The pointing accuracy of GOTO mounts depends heavily on input. That is to say the more information the handset has, the more accurately it can point at an object. Many astronomers will, during the course of an observing session, confirm or tighten the alignment accuracy by choosing another and then another star at interval to align on, in different regions of the sky. This helps to "nudge" the position of the sky map onboard the handset a little, so that its positional sense slowly becomes more perfect. GOTOs often have a Sync function, which is a way of concentrating pointing accuracy at one star and its surroundings. This is useful for deep-sky observing in one area of the sky, at the expense of pointing accuracy in all other areas of the sky.

Many GOTO systems can interact with astronomical information websites for downloading positional data of comets and asteroids, and manufacturers include on their websites, the facility for downloading improved firmware for their handsets and motor circuit boards, as a periodic upgrade. Most GOTO systems also interact with planetarium software programs, with the facility to control the mount from within the program.

GOTO mounts require DC power in order to operate. Usually this is 12v DC. Some smaller GOTO telescopes and mounts have the facility to use AA alkaline batteries although the reliability of small 1.5v batteries in cold temperatures may be limited.

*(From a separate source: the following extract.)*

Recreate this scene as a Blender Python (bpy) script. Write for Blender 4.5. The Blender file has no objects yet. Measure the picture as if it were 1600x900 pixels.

Many mounts can be powered from a 230v AC to 12v DC adapters. For the reason of constantly smooth power delivery, a 12v DC lead acid battery such as that used in portable Powerpacks and Powertanks are the best choice. A 12v car battery is ideal although the cable connection between these batteries and the telescope may be a little inconvenient.
The difference between alt-azimuth GOTOs and equatorial GOTOs is that for an equatorial, tracking is in RA only. For an alt-azimuth tracking an object requires both motors to run at the same time. Because the mount is not polar aligned, the star will drift in declination. The computer prompts the motor-board to control the motors so that each motor is running at the correct speed to keep the star within the field of the eyepiece. Long exposure astrophotography is not possible with an alt-azimuth GOTO telescope, unless the telescope can be placed onto an equatorial wedge and polar aligned, in which case it becomes an equatorial telescope.

Each manufacturer boasts small advantages in their GOTO over a rivals system, and although some are easier and a little more intuitive to use than others, they operate in a similar way. The latest type of GOTO telescope for those new to astronomy that dislike electro technology generally, is one that has an onboard camera. When switched on it takes images of a small area the sky and matches them to its onboard database. After three matches are found the mount is aligned ready for use. It requires no input at all from the user apart from simply switching it on. 

Advantages of a GOTO mount.

a.) Enables a beginner to feel a sense of inclusion in the hobby alongside his/her more experienced peers.

b.) Imaging as an aspect of the hobby can be taken up earlier than with a non-GOTO mount.

c.) A greater number of deep-sky objects and even the fainter planets can be viewed, where they may have been ignored as too time consuming to find without the GOTO.

d.) Enables a much greater number of objects to be viewed in one observing session. Modern life is somewhat rushed, a GOTO mount helps with the inclusion of observing or imaging sessions into a schedule.

Disadvantages of a GOTO mount.

a.) Usually much more expensive than the same mount without a GOTO.

b.) Removes the education aspect from learning the night sky. Those brought up on non-GOTO telescopes such as experienced Dobsonian users, can often find an object quicker than a GOTO can slew to it. Not relying on a GOTO improves astronomical positioning knowledge. The observer contains the database rather than a handset.